In Italia si lavora ancora alle normative per il vino dealcolato: ecco come ci si sta muovendo
Non se ne sentiva parlare da un po’, ma il vino dealcolato è ancora una proposta che fa discutere anche perché rappresenta un fenomeno di mercato che si sa prendere il suo spazio. L’Italia, in merito, si sta muovendo sia a livello istituzionale che normativo.
I vini dealcolati o dealcolizzati sono già previsti in Europa dal regolamento 2117/2021 mentre si sta discutendo delle pratiche enologiche da autorizzare per produrli e delle regole specifiche sull’etichettatura.
Più complicato il quadro normativo nazionale, dal momento che la legge quadro del settore, il Testo unico del vino (Legge 238/2016) non contempla il vino senz’alcol e occorre individuare soluzioni normative per consentire alle cantine italiane la dealcolazione del prodotto.
Ma prima di vedere come, ricordiamo quali sono le posizioni degli attori del mondo del vino in merito alla questione.
Vino dealcolato: favorevoli e contrari
Da una parte, infatti, Unione Italiana Vini si era detta favorevole all’introduzione sul mercato di vino dealcolato; ricordiamo le parole di Paolo Castelletti, segretario generale della UIV “è importante che queste nuove categorie di prodotti dealcolizzati rimangano all’interno della famiglia dei prodotti vitivinicoli, per evitare che possano divenire business di altre industrie estranee al mondo vino e che dunque siano le imprese italiane a rispondere alle richieste di mercato, specialmente di alcuni Paesi asiatici”.
Dello stesso avviso anche l’ex Ministro Patuanelli, che si era apertamente schierato a favore, proprio per questioni commerciali.
Contraria, invece, Coldiretti. “In questo modo viene permesso ancora di chiamare vino un prodotto in cui sono state del tutto compromesse le caratteristiche di naturalità per effetto di trattamento invasivo che interviene nel secolare processo di trasformazione dell’uva in mosto e quindi in vino”.
Ma chi sceglie i vini senza alcol?
Si calcola che il 70% della popolazione mondiale non consumi bevande contenenti alcol, per motivi legislativi, tradizionali o, soprattutto religiosi.
Offrire vini senza alcol potrebbe aprire nuovi mercati e puntare ai giovanissimi.
“Negli Usa – afferma Unione italiana Vini – il consumo di prodotti Better for you (ovvero con meno alcol, meno calorie, meno zuccheri, vegan) è quintuplicato con un balzo nel fatturato complessivo da 22 a 113 miliardi di dollari. Nell’ultimo biennio i vini con gradazione inferiore ai 10 gradi sono cresciuti del 25%, mentre quelli del tutto privi sono aumentati del 65%”. Le previsioni dell’ Iwsr parlano chiaro: in dieci mercati chiave i vini no/low alcohol cresceranno in media dell’8% l’anno con un raddoppio dei volumi entro il 2025″.

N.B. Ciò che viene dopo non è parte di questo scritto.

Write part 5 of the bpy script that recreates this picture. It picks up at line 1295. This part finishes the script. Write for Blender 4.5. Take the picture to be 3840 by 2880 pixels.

Le ultime dichiarazioni del sottosegretario all’Agricoltura, Sovranità alimentare e Foreste Luigi D’Eramo
Netta la presa del sottosegretario all’Agricoltura, Sovranità alimentare e Foreste Luigi D’Eramo in un’ interrogazione a risposta immediata in Commissione Agricoltura alla Camera: “Il ministero è da tempo impegnato nell’ elaborazione di una disciplina chiara ed efficace sulla produzione e la commercializzazione dei vini dealcolati e parzialmente dealcolati…sono stati costituiti due gruppi di lavoro per individuare quali modifiche introdurre alla vigente normativa di settore per consentire agli operatori interessati di disporre di norme coerenti e comuni. Al termine di tale fondamentale fase di confronto saranno definite le inizative più opportune da intraprendere per valorizzare al meglio una filiera produttiva di grande importanza per il Made in Italy, e non solo del comparto agroalimentare”.
In sostanza, sottolinea il sottosegretario: “Non siamo contrari alla bevanda, ma alla attribuzione ad essa della denominazione di vino”.